■ **Information provided**
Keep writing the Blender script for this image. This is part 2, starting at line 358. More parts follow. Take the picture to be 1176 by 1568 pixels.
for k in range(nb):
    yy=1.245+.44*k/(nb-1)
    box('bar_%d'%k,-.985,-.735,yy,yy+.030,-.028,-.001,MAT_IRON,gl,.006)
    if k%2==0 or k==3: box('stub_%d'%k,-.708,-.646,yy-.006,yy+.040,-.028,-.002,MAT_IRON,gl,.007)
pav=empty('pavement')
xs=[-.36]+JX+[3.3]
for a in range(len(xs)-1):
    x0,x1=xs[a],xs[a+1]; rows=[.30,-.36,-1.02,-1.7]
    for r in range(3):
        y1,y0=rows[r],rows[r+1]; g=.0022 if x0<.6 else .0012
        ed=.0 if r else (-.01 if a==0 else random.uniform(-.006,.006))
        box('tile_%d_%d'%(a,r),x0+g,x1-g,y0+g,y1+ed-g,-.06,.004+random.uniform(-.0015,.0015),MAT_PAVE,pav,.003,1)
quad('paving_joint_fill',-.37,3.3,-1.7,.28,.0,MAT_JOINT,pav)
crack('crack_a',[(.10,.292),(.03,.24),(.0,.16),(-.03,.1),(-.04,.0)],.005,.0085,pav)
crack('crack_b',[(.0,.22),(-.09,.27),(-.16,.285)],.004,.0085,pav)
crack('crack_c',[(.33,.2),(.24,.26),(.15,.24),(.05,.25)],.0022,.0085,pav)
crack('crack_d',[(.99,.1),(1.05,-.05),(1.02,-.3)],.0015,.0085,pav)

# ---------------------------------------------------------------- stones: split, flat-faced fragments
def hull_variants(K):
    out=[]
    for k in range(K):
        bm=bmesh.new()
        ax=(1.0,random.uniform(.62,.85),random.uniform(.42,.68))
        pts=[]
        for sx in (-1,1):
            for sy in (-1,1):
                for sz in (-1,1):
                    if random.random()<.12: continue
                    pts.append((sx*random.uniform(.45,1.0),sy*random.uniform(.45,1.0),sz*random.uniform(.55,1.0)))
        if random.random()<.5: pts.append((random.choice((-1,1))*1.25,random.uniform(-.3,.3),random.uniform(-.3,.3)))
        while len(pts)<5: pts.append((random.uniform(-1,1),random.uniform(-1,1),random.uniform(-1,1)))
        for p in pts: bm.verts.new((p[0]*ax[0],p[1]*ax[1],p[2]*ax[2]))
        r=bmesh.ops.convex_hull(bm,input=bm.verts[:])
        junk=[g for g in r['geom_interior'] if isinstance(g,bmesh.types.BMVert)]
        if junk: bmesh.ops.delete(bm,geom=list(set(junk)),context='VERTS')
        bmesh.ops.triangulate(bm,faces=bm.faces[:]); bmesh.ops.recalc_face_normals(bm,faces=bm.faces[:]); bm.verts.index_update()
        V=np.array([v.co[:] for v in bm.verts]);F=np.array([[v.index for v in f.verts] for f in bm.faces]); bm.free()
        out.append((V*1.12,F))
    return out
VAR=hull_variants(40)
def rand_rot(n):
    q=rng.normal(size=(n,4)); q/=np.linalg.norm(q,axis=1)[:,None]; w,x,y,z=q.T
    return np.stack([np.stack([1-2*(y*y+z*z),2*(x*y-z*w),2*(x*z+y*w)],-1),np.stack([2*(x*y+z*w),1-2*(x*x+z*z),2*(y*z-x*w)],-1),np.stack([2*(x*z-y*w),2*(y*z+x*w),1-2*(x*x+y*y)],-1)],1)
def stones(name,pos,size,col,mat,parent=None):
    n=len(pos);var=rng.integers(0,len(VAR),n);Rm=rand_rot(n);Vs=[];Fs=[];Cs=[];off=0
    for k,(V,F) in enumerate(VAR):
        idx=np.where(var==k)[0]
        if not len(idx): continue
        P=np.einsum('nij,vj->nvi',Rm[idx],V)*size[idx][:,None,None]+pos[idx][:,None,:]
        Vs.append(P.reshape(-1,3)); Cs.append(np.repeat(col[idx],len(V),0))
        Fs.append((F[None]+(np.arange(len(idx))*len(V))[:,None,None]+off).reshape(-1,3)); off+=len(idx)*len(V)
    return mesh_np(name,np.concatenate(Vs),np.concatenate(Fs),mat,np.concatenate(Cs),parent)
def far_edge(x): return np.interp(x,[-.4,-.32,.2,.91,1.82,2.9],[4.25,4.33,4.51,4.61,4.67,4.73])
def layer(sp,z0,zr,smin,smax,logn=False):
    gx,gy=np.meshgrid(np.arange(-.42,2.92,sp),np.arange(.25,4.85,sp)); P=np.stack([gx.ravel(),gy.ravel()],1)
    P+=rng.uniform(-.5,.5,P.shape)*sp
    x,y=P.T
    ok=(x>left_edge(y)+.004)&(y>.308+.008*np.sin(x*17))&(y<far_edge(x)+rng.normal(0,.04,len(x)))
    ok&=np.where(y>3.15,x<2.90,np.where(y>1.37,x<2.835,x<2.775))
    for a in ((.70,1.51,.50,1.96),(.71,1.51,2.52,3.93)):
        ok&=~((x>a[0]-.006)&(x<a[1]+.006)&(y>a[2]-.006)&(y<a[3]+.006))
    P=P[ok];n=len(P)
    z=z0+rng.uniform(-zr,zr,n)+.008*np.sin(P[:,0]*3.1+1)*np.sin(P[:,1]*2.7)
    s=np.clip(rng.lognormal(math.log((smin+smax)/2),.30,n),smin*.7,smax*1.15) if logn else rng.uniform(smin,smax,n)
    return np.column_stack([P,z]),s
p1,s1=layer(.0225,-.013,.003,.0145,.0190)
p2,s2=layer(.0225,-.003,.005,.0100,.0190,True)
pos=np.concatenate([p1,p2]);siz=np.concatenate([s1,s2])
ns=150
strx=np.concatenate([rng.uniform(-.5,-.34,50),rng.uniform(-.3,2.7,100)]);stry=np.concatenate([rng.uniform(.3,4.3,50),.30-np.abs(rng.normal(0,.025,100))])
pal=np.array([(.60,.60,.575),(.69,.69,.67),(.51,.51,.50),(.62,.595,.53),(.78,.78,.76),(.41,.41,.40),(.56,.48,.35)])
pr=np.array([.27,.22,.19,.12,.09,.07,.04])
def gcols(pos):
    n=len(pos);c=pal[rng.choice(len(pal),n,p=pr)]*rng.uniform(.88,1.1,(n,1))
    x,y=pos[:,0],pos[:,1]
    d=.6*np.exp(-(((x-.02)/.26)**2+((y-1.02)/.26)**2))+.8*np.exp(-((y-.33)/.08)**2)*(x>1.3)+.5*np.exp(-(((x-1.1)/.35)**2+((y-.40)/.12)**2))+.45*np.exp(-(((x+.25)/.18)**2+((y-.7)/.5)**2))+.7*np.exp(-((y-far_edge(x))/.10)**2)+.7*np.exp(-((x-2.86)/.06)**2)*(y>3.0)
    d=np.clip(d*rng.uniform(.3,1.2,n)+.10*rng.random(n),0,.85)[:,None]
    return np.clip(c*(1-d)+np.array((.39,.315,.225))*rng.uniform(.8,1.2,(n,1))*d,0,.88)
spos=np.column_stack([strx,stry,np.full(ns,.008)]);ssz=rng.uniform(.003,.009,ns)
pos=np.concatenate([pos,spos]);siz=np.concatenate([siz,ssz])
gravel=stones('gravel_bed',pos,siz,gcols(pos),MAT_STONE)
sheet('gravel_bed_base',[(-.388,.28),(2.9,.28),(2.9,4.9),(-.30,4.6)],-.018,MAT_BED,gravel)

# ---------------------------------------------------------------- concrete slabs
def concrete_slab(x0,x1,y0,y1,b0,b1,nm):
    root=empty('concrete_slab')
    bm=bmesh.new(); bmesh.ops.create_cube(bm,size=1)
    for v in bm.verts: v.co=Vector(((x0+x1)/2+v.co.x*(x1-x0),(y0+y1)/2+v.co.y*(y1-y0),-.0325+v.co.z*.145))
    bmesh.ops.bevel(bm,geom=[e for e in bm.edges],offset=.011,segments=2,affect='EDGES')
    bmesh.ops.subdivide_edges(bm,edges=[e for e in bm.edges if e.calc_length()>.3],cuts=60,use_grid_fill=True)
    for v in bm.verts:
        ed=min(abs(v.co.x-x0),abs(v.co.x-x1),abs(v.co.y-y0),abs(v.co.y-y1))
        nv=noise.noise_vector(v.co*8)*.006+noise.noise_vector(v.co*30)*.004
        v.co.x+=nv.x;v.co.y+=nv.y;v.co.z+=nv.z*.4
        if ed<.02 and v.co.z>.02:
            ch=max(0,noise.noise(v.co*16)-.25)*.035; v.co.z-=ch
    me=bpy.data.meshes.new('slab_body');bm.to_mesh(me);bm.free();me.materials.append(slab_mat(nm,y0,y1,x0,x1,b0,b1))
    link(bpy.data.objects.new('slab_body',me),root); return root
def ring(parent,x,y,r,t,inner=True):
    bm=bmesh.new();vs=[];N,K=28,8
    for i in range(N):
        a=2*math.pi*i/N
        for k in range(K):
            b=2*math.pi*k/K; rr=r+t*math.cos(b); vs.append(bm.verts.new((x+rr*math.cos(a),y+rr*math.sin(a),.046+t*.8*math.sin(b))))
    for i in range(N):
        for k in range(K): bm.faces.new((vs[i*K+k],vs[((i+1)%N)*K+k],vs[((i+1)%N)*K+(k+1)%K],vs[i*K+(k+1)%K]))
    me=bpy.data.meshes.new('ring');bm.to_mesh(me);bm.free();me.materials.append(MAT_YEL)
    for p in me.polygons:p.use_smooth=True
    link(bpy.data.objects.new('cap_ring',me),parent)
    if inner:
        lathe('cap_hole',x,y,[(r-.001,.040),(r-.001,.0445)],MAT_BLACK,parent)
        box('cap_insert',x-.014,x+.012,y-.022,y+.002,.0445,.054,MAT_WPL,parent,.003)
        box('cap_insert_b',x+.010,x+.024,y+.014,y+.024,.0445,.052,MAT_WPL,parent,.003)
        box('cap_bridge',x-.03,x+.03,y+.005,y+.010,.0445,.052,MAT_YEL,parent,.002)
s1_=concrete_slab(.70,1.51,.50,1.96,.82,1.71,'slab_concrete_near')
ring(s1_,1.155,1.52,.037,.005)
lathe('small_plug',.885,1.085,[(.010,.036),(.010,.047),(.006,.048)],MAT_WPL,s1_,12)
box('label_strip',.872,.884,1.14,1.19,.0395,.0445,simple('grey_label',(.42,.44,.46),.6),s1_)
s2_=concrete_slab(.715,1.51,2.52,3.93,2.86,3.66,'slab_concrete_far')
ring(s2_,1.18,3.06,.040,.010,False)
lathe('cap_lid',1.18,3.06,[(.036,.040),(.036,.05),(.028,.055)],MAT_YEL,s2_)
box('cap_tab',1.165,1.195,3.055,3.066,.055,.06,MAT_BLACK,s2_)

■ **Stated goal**
Find the lines that include the string "random", then copy each of them.

■ **Solution for this task**
        ed=.0 if r else (-.01 if a==0 else random.uniform(-.006,.006))
        box('tile_%d_%d'%(a,r),x0+g,x1-g,y0+g,y1+ed-g,-.06,.004+random.uniform(-.0015,.0015),MAT_PAVE,pav,.003,1)
        ax=(1.0,random.uniform(.62,.85),random.uniform(.42,.68))
                    if random.random()<.12: continue
                    pts.append((sx*random.uniform(.45,1.0),sy*random.uniform(.45,1.0),sz*random.uniform(.55,1.0)))
        if random.random()<.5: pts.append((random.choice((-1,1))*1.25,random.uniform(-.3,.3),random.uniform(-.3,.3)))
        while len(pts)<5: pts.append((random.uniform(-1,1),random.uniform(-1,1),random.uniform(-1,1)))
    d=np.clip(d*rng.uniform(.3,1.2,n)+.10*rng.random(n),0,.85)[:,None]